Yearend Tax Traps: Fringe Benefit Reporting and 1099’s

Fringe Benefits: The IRS requires reporting of certain fringe benefits as income to employees on their W-2. These include 1) personal use of company vehicles; 2) group life insurance in excess of $50,000; 3) expense allowances for which employee has not provided supporting documentation; 4) country club dues; etc. Most of are well aware that these type items represent taxable compensation to the employee; however, there is another danger in failing to report these items. The “excess benefit” rules include a safe harbor for items contemporaneously reported as compensation to the employee. Therefore, failing to report these items as compensation could result in these items being automatically classified as “excess benefits”, subject to the excise tax penalty. By reporting these amounts as compensation, the organization can normally avoid the automatic classification as an excess benefit transaction. (The rules for excess benefits are complex, and other factors must be considered).
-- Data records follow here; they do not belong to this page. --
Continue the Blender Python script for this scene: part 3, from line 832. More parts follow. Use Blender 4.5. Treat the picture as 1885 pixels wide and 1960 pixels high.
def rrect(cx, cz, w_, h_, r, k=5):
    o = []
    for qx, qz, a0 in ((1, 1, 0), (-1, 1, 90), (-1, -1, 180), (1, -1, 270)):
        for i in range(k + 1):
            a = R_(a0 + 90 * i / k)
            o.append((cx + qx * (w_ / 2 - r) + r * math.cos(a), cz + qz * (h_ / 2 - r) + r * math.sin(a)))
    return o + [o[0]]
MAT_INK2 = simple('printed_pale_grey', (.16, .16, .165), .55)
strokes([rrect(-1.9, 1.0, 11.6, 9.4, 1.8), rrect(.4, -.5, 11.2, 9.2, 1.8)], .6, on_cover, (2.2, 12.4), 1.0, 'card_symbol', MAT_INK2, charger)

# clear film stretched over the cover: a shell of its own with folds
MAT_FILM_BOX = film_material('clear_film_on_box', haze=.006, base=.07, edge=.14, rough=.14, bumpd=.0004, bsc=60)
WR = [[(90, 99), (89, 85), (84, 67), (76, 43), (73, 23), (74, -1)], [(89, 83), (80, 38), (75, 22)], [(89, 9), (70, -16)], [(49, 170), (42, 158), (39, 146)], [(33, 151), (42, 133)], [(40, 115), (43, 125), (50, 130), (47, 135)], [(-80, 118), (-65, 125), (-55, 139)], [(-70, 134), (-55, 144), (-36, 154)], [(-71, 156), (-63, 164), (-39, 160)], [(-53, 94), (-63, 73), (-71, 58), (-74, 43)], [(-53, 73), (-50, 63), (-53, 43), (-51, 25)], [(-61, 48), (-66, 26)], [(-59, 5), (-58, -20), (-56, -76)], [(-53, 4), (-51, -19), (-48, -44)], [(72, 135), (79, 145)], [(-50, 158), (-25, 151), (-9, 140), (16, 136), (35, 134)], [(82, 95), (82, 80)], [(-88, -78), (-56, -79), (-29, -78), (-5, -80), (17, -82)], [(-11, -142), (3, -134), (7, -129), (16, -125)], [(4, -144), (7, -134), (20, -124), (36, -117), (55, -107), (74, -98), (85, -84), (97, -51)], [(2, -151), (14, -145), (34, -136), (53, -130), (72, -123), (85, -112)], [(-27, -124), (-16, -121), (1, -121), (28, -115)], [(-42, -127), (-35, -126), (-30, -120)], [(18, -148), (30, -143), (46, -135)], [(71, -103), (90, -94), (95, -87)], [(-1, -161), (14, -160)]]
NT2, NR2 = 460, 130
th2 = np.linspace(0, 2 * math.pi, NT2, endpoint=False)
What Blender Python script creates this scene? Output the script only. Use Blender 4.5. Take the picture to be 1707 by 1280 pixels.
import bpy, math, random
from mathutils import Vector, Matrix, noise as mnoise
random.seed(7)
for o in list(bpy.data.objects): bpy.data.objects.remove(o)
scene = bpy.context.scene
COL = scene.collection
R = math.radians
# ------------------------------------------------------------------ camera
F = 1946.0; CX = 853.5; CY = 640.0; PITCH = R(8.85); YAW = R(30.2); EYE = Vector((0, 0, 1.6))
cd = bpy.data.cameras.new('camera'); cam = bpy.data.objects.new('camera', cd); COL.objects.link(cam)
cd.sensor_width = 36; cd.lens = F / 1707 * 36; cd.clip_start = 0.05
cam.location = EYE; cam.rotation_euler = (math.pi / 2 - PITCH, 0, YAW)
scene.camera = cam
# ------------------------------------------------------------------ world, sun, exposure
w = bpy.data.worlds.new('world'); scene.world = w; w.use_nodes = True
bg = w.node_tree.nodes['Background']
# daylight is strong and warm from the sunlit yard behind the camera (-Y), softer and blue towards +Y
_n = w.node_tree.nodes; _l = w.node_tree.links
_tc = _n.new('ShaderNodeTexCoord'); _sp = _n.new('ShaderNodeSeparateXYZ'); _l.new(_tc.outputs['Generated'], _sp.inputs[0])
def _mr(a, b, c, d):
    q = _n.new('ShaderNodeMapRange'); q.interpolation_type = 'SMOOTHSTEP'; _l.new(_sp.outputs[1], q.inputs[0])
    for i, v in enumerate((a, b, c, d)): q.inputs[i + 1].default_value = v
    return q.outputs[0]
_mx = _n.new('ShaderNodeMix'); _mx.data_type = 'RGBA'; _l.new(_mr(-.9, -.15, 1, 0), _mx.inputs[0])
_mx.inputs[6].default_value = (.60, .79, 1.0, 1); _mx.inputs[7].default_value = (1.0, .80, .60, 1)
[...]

1099’s for Independent Contractors: The IRS also requires the organization to submit a 1099 for all independent contractors who were paid $600 or more for services. Second only to employee payroll tox errors, failure to provide 1099’s is probably the most common error addressed by the IRS in audits of nonprofit organizations. The burden for providing the 1099 rests solely on the organization. Unlike employees, who expect payroll tax withholdings, independent contractors only expect to be paid. It is often difficult for the organization to obtain their Social Security number; and, unlike payroll records which are normally maintained regularly, it is time consuming to search through payment records to summarize the amount s paid. The IRS will assess penalties for failure to file 1099’s.